## Begin Task data

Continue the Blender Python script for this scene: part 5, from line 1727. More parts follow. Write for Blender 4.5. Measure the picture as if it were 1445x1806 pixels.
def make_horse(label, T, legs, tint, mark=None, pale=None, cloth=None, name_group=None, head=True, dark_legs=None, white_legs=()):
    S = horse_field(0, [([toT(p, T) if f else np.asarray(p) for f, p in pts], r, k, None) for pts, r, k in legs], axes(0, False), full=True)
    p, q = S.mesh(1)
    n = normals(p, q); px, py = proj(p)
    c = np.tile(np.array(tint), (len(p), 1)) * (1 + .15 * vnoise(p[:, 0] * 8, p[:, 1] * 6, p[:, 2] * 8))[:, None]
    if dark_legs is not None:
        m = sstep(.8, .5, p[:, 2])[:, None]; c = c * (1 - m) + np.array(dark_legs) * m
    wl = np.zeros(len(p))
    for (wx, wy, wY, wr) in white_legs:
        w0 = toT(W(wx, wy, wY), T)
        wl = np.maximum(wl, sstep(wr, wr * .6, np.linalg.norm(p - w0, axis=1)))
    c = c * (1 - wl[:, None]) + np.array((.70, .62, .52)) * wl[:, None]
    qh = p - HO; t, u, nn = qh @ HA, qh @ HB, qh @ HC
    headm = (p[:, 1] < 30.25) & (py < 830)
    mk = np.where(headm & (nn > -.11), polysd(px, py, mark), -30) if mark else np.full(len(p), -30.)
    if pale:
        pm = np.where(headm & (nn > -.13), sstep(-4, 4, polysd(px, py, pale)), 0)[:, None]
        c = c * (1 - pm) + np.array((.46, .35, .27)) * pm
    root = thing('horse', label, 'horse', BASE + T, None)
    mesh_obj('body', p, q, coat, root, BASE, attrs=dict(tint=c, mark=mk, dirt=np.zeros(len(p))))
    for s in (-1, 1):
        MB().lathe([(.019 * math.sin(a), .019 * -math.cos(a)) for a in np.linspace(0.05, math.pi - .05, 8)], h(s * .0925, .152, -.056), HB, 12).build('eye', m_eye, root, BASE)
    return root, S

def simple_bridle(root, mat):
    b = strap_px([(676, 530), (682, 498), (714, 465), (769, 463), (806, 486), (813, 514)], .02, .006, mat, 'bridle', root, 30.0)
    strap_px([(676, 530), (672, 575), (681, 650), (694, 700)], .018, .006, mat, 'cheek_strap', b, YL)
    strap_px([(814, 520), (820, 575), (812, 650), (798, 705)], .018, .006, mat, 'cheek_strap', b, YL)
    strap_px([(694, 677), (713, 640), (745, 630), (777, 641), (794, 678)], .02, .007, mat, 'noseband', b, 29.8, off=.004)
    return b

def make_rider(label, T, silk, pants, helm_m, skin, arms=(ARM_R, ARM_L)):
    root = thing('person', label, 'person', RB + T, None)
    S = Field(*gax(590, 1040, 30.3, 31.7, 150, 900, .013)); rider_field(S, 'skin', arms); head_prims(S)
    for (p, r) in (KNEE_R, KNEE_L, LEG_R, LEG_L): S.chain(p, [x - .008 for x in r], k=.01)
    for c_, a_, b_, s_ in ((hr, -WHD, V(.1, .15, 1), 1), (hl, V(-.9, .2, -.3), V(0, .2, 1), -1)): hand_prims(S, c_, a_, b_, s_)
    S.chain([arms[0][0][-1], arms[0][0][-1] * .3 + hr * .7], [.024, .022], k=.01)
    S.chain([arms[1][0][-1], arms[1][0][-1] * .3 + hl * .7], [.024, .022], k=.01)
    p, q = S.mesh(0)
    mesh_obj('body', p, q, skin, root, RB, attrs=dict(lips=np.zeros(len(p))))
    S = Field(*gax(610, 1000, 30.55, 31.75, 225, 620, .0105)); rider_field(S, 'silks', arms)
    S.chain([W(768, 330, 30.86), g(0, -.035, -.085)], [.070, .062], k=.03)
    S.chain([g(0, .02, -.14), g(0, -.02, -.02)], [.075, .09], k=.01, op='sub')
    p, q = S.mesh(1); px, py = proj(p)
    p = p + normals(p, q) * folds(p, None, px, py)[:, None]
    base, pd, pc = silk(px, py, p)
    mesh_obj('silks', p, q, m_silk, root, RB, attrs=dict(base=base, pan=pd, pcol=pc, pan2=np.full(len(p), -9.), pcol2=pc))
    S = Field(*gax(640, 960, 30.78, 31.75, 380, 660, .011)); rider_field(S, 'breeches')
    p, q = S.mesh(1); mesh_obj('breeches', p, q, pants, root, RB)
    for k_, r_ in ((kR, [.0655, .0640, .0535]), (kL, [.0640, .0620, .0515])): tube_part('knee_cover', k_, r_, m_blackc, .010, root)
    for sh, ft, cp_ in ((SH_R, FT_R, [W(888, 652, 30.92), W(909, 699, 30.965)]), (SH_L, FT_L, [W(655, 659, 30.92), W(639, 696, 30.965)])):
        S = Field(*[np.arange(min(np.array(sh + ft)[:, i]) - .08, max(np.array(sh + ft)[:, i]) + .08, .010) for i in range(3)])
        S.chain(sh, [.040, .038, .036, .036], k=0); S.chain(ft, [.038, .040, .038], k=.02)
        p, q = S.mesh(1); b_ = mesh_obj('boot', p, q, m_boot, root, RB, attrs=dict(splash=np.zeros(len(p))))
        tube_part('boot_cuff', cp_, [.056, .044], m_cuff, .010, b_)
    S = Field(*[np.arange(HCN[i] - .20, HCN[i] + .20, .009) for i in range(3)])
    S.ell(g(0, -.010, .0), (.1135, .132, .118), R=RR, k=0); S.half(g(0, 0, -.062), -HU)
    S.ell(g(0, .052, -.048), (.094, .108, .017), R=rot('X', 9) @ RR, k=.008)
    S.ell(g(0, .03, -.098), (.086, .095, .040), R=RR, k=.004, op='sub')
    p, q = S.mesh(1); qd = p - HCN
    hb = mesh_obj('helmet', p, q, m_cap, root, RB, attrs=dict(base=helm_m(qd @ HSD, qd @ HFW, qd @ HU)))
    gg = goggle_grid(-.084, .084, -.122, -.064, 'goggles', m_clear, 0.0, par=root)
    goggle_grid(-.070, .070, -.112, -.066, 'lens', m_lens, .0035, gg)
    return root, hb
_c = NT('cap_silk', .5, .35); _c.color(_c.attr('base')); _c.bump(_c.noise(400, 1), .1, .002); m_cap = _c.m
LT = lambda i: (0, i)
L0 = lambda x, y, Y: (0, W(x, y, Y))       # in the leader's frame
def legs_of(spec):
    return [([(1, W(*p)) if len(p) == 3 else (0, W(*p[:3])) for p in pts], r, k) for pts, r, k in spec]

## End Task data
## Begin Task data

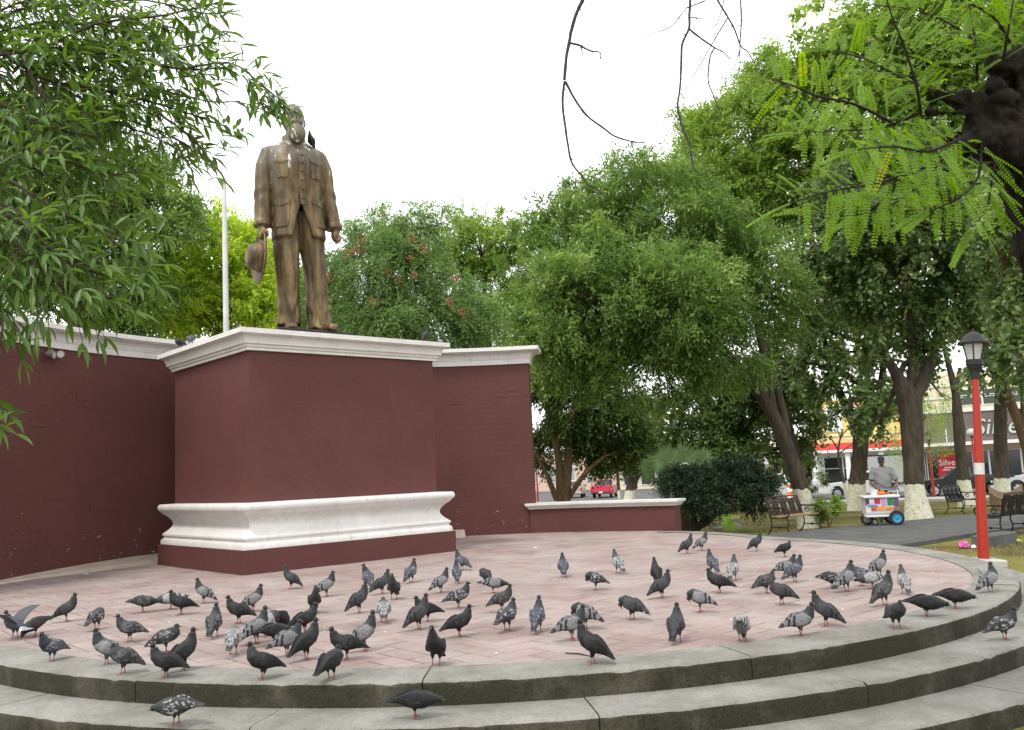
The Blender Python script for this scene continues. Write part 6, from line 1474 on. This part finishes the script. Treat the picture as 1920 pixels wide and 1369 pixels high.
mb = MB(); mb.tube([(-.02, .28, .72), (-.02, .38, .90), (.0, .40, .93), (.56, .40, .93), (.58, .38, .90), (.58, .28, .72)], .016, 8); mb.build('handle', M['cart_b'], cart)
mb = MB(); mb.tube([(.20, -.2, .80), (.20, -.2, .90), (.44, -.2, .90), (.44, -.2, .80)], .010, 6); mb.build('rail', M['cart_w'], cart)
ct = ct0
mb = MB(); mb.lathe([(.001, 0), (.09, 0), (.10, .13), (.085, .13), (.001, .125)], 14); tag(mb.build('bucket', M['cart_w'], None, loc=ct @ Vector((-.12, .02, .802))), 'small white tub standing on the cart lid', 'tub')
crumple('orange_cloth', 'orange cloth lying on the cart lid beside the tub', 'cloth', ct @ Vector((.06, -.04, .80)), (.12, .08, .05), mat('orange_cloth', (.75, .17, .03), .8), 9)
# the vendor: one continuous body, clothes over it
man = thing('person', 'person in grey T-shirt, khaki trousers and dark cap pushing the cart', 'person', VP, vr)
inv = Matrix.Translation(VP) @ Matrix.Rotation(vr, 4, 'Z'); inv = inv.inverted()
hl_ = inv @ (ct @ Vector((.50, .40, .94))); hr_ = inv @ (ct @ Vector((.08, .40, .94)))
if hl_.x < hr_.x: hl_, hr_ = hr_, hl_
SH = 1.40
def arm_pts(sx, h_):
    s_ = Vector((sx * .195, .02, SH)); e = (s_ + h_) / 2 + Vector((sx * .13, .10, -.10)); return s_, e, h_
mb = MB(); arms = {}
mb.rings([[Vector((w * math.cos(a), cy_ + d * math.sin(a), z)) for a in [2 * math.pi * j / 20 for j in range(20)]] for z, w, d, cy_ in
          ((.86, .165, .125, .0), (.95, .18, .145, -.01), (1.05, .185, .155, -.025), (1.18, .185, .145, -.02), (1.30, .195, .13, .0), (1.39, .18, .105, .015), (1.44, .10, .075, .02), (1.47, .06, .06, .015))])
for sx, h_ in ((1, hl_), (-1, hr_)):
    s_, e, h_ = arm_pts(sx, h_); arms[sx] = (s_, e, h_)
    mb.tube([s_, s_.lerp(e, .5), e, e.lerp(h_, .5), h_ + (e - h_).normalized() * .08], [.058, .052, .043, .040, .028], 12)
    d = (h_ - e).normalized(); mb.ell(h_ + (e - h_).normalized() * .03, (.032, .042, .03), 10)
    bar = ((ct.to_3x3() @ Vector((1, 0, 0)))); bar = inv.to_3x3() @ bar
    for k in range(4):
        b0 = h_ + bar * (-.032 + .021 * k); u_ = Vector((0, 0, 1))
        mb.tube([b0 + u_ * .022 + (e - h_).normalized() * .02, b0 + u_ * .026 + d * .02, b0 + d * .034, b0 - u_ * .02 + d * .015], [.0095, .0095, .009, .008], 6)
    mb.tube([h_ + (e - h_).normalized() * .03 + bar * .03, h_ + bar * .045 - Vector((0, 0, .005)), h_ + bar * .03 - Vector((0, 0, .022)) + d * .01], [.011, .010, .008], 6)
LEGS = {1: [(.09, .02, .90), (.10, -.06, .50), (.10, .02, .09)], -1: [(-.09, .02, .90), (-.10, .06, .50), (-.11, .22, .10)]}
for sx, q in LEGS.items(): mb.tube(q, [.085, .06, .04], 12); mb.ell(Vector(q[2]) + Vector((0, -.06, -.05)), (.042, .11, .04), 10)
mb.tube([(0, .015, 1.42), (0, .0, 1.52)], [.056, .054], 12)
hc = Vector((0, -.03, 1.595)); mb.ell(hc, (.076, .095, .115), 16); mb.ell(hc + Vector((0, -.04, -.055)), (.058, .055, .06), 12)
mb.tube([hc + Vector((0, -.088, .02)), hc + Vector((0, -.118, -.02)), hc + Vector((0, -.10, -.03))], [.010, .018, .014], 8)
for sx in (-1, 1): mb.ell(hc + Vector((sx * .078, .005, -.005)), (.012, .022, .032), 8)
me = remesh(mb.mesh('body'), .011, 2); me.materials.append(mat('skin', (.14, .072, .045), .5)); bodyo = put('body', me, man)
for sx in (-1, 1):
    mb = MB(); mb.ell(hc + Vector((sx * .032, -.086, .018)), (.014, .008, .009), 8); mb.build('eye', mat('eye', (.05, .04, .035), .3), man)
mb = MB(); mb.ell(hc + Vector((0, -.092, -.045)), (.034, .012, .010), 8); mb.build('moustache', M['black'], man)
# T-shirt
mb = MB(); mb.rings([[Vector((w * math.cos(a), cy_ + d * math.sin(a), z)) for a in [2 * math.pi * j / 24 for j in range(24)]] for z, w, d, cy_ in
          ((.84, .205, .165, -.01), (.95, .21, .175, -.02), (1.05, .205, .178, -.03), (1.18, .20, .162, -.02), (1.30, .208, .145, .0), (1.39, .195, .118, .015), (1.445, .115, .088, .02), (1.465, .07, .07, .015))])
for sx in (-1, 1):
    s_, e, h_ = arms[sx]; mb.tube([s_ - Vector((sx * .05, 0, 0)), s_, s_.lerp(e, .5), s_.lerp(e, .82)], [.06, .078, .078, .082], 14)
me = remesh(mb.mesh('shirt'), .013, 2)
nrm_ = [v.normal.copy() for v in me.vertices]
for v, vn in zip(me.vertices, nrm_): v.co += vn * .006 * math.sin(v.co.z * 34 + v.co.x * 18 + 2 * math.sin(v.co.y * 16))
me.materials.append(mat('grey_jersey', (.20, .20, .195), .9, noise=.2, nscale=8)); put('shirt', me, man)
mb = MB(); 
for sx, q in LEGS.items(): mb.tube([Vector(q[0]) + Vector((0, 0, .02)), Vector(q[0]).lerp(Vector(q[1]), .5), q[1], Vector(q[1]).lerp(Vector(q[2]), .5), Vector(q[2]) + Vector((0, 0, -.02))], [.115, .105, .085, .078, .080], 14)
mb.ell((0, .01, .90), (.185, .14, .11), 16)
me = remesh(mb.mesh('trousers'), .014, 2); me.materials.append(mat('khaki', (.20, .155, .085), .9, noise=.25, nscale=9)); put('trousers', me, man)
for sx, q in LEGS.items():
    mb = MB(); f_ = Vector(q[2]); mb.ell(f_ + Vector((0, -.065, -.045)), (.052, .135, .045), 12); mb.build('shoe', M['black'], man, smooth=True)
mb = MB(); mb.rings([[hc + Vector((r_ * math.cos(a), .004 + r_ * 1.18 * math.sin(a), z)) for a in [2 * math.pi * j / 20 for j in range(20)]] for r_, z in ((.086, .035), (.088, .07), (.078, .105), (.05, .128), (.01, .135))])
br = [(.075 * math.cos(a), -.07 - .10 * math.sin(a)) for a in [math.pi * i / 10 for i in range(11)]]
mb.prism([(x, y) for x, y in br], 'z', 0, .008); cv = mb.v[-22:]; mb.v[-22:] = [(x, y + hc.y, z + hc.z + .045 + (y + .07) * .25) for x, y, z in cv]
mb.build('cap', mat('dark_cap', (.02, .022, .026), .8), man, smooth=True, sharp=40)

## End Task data
## Begin Task data

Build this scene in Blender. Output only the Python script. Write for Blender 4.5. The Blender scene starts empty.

## End Task data

## Problem requirements
Find the lines with the string "this" and reproduce them.

## In response
Continue the Blender Python script for this scene: part 5, from line 1727. More parts follow. Write for Blender 4.5. Measure the picture as if it were 1445x1806 pixels.
The Blender Python script for this scene continues. Write part 6, from line 1474 on. This part finishes the script. Treat the picture as 1920 pixels wide and 1369 pixels high.
Build this scene in Blender. Output only the Python script. Write for Blender 4.5. The Blender scene starts empty.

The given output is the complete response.